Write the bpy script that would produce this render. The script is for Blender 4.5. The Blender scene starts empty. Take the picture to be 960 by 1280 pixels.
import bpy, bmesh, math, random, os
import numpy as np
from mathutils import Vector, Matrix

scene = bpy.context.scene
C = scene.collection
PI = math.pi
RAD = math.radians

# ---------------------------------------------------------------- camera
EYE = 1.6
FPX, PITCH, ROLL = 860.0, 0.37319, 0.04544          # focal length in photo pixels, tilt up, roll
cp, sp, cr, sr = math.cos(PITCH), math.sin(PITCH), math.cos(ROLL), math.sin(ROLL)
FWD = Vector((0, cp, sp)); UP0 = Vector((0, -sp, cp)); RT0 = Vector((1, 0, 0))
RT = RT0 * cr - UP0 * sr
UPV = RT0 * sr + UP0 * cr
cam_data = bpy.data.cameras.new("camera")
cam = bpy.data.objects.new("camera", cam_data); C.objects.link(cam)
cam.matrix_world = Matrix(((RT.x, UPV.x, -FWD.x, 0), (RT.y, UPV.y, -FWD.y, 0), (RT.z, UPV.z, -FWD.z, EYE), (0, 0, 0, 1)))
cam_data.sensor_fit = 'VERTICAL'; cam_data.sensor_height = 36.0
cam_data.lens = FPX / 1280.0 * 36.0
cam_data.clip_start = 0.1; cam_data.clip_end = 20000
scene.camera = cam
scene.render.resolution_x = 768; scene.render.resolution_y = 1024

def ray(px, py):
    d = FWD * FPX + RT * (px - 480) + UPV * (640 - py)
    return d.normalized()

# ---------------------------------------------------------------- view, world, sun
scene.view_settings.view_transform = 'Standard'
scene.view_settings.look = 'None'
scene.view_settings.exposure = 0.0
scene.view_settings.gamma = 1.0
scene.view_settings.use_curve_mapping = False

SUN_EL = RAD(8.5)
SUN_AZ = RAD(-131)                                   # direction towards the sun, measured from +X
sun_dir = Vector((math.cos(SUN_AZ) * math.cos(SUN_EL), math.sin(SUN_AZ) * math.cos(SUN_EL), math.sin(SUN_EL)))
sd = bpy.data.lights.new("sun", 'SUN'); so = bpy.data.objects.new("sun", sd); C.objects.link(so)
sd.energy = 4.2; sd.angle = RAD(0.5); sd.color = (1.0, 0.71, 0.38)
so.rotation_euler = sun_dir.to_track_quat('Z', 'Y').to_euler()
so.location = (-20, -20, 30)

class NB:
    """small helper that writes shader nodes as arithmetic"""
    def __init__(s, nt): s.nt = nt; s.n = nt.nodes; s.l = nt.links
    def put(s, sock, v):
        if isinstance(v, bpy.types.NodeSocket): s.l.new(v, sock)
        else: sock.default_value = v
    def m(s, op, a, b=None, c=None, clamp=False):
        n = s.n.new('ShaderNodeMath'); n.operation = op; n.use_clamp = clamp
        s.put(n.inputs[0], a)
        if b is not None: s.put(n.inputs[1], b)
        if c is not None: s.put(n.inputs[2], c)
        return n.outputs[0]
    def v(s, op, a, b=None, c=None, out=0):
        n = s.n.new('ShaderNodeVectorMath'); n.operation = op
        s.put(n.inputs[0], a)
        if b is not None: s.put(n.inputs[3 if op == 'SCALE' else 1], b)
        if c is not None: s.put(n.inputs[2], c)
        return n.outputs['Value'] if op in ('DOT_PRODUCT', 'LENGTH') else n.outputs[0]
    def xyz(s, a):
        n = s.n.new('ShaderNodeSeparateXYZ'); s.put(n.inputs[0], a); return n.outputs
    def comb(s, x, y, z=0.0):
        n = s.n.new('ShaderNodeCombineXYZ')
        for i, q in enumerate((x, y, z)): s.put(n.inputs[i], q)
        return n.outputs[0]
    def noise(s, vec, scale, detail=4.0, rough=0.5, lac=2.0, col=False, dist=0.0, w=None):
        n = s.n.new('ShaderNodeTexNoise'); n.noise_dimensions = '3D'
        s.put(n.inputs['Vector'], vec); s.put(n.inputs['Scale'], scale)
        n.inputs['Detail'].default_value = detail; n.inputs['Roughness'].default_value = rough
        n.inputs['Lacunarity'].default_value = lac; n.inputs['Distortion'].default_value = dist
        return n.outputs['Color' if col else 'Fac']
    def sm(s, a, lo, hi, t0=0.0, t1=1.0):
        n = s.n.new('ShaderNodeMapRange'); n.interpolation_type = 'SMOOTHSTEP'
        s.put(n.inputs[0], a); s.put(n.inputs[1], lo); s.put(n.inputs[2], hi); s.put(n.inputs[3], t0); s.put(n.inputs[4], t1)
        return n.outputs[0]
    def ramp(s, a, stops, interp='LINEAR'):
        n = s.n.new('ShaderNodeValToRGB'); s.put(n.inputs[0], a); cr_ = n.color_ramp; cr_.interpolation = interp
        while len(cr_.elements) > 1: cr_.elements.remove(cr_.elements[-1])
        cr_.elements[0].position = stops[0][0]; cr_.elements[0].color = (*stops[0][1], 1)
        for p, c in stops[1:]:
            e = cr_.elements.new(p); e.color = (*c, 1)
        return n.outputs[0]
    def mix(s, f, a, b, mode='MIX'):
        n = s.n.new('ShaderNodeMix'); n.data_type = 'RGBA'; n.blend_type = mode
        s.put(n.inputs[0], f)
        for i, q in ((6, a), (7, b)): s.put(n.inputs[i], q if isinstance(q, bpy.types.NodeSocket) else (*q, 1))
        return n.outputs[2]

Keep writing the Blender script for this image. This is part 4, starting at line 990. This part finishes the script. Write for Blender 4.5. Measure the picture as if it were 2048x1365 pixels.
▬▬▬▬▬▬
= What needs to be done =
Retype the data in full and match it exactly.

= Full answer =
Write the bpy script that would produce this render. The script is for Blender 4.5. The Blender scene starts empty. Take the picture to be 960 by 1280 pixels.
import bpy, bmesh, math, random, os
import numpy as np
from mathutils import Vector, Matrix

scene = bpy.context.scene
C = scene.collection
PI = math.pi
RAD = math.radians

# ---------------------------------------------------------------- camera
EYE = 1.6
FPX, PITCH, ROLL = 860.0, 0.37319, 0.04544          # focal length in photo pixels, tilt up, roll
cp, sp, cr, sr = math.cos(PITCH), math.sin(PITCH), math.cos(ROLL), math.sin(ROLL)
FWD = Vector((0, cp, sp)); UP0 = Vector((0, -sp, cp)); RT0 = Vector((1, 0, 0))
RT = RT0 * cr - UP0 * sr
UPV = RT0 * sr + UP0 * cr
cam_data = bpy.data.cameras.new("camera")
cam = bpy.data.objects.new("camera", cam_data); C.objects.link(cam)
cam.matrix_world = Matrix(((RT.x, UPV.x, -FWD.x, 0), (RT.y, UPV.y, -FWD.y, 0), (RT.z, UPV.z, -FWD.z, EYE), (0, 0, 0, 1)))
cam_data.sensor_fit = 'VERTICAL'; cam_data.sensor_height = 36.0
cam_data.lens = FPX / 1280.0 * 36.0
cam_data.clip_start = 0.1; cam_data.clip_end = 20000
scene.camera = cam
scene.render.resolution_x = 768; scene.render.resolution_y = 1024

def ray(px, py):
    d = FWD * FPX + RT * (px - 480) + UPV * (640 - py)
    return d.normalized()

# ---------------------------------------------------------------- view, world, sun
scene.view_settings.view_transform = 'Standard'
scene.view_settings.look = 'None'
scene.view_settings.exposure = 0.0
scene.view_settings.gamma = 1.0
scene.view_settings.use_curve_mapping = False

SUN_EL = RAD(8.5)
SUN_AZ = RAD(-131)                                   # direction towards the sun, measured from +X
sun_dir = Vector((math.cos(SUN_AZ) * math.cos(SUN_EL), math.sin(SUN_AZ) * math.cos(SUN_EL), math.sin(SUN_EL)))
sd = bpy.data.lights.new("sun", 'SUN'); so = bpy.data.objects.new("sun", sd); C.objects.link(so)
sd.energy = 4.2; sd.angle = RAD(0.5); sd.color = (1.0, 0.71, 0.38)
so.rotation_euler = sun_dir.to_track_quat('Z', 'Y').to_euler()
so.location = (-20, -20, 30)

class NB:
    """small helper that writes shader nodes as arithmetic"""
    def __init__(s, nt): s.nt = nt; s.n = nt.nodes; s.l = nt.links
    def put(s, sock, v):
        if isinstance(v, bpy.types.NodeSocket): s.l.new(v, sock)
        else: sock.default_value = v
    def m(s, op, a, b=None, c=None, clamp=False):
        n = s.n.new('ShaderNodeMath'); n.operation = op; n.use_clamp = clamp
        s.put(n.inputs[0], a)
        if b is not None: s.put(n.inputs[1], b)
        if c is not None: s.put(n.inputs[2], c)
        return n.outputs[0]
    def v(s, op, a, b=None, c=None, out=0):
        n = s.n.new('ShaderNodeVectorMath'); n.operation = op
        s.put(n.inputs[0], a)
        if b is not None: s.put(n.inputs[3 if op == 'SCALE' else 1], b)
        if c is not None: s.put(n.inputs[2], c)
        return n.outputs['Value'] if op in ('DOT_PRODUCT', 'LENGTH') else n.outputs[0]
    def xyz(s, a):
        n = s.n.new('ShaderNodeSeparateXYZ'); s.put(n.inputs[0], a); return n.outputs
    def comb(s, x, y, z=0.0):
        n = s.n.new('ShaderNodeCombineXYZ')
        for i, q in enumerate((x, y, z)): s.put(n.inputs[i], q)
        return n.outputs[0]
    def noise(s, vec, scale, detail=4.0, rough=0.5, lac=2.0, col=False, dist=0.0, w=None):
        n = s.n.new('ShaderNodeTexNoise'); n.noise_dimensions = '3D'
        s.put(n.inputs['Vector'], vec); s.put(n.inputs['Scale'], scale)
        n.inputs['Detail'].default_value = detail; n.inputs['Roughness'].default_value = rough
        n.inputs['Lacunarity'].default_value = lac; n.inputs['Distortion'].default_value = dist
        return n.outputs['Color' if col else 'Fac']
    def sm(s, a, lo, hi, t0=0.0, t1=1.0):
        n = s.n.new('ShaderNodeMapRange'); n.interpolation_type = 'SMOOTHSTEP'
        s.put(n.inputs[0], a); s.put(n.inputs[1], lo); s.put(n.inputs[2], hi); s.put(n.inputs[3], t0); s.put(n.inputs[4], t1)
        return n.outputs[0]
    def ramp(s, a, stops, interp='LINEAR'):
        n = s.n.new('ShaderNodeValToRGB'); s.put(n.inputs[0], a); cr_ = n.color_ramp; cr_.interpolation = interp
        while len(cr_.elements) > 1: cr_.elements.remove(cr_.elements[-1])
        cr_.elements[0].position = stops[0][0]; cr_.elements[0].color = (*stops[0][1], 1)
        for p, c in stops[1:]:
            e = cr_.elements.new(p); e.color = (*c, 1)
        return n.outputs[0]
    def mix(s, f, a, b, mode='MIX'):
        n = s.n.new('ShaderNodeMix'); n.data_type = 'RGBA'; n.blend_type = mode
        s.put(n.inputs[0], f)
        for i, q in ((6, a), (7, b)): s.put(n.inputs[i], q if isinstance(q, bpy.types.NodeSocket) else (*q, 1))
        return n.outputs[2]

Keep writing the Blender script for this image. This is part 4, starting at line 990. This part finishes the script. Write for Blender 4.5. Measure the picture as if it were 2048x1365 pixels.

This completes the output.